Berdasarkan laporan dari para pejabat dan kelompok hak asasi manusia Sudan, serangan yang dilancarkan oleh paramiliter Pasukan Dukungan Cepat (RSF) telah menyebabkan kematian ratusan warga sipil, termasuk bayi, di negara bagian White Nile. Menurut Kementerian Luar Negeri Sudan, jumlah korban tewas akibat serangan tersebut mencapai 433, sedangkan Emergency Lawyers, kelompok hak asasi yang memantau kekerasan terhadap warga sipil, memperkirakan lebih dari 200 orang tewas dalam rentang waktu tiga hari terakhir.
Paramiliter tersebut diketahui menyerang warga sipil di sejumlah desa di wilayah al-Gitaina setelah mengalami kekalahan oleh tentara Sudan. Perserikatan Bangsa-Bangsa juga melaporkan bahwa pertempuran di Sudan telah menimbulkan pelanggaran hak asasi manusia yang meluas, termasuk serangan terhadap daerah padat penduduk, penargetan fasilitas kesehatan, dan eksekusi singkat berdasarkan motif etnis.
Juru Bicara Kantor Hak Asasi Manusia PBB, Ravina Shamdasani, menyatakan bahwa sebagian tindakan tersebut mungkin merupakan kejahatan perang dan harus segera diinvestigasi secara independen untuk mempertanggungjawabkan pelaku ke pengadilan. Konflik di Sudan dimulai sejak April 2023 ketika ketegangan antara pemimpin militer dan Pasukan Dukungan Cepat (RSF) memuncak dalam pertempuran di Khartoum dan wilayah lain di negara tersebut.

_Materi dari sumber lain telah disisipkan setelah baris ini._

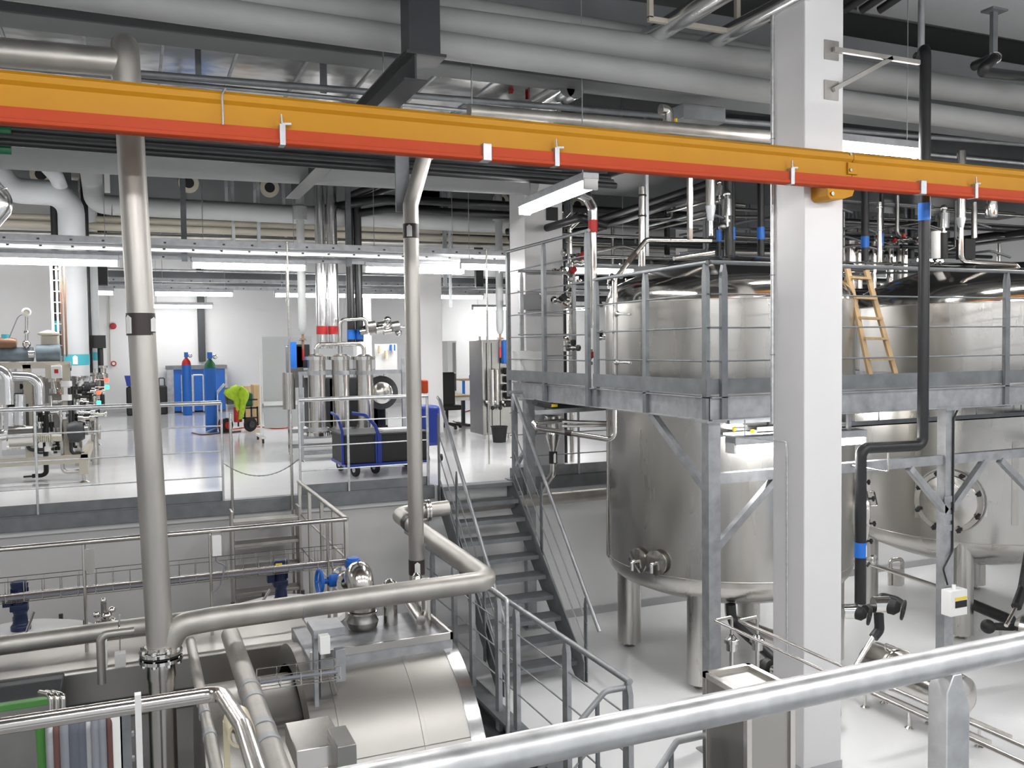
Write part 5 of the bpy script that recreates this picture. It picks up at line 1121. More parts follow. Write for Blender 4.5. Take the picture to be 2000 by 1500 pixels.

Perang tersebut telah menelan korban lebih dari 28.000 jiwa, mendorong jutaan orang untuk mengungsi, dan menyebabkan sebagian masyarakat terpaksa beralih ke rumput untuk bertahan hidup di tengah kelaparan. Krisis pengungsi akibat konflik ini menjadi yang terbesar di dunia, dengan lebih dari 14 juta orang, atau sekitar 30% dari populasi Sudan, terpaksa meninggalkan rumah mereka. Sebagian besar di antaranya mencari perlindungan di negara-negara tetangga seperti Chad, Mesir, dan Sudan Selatan.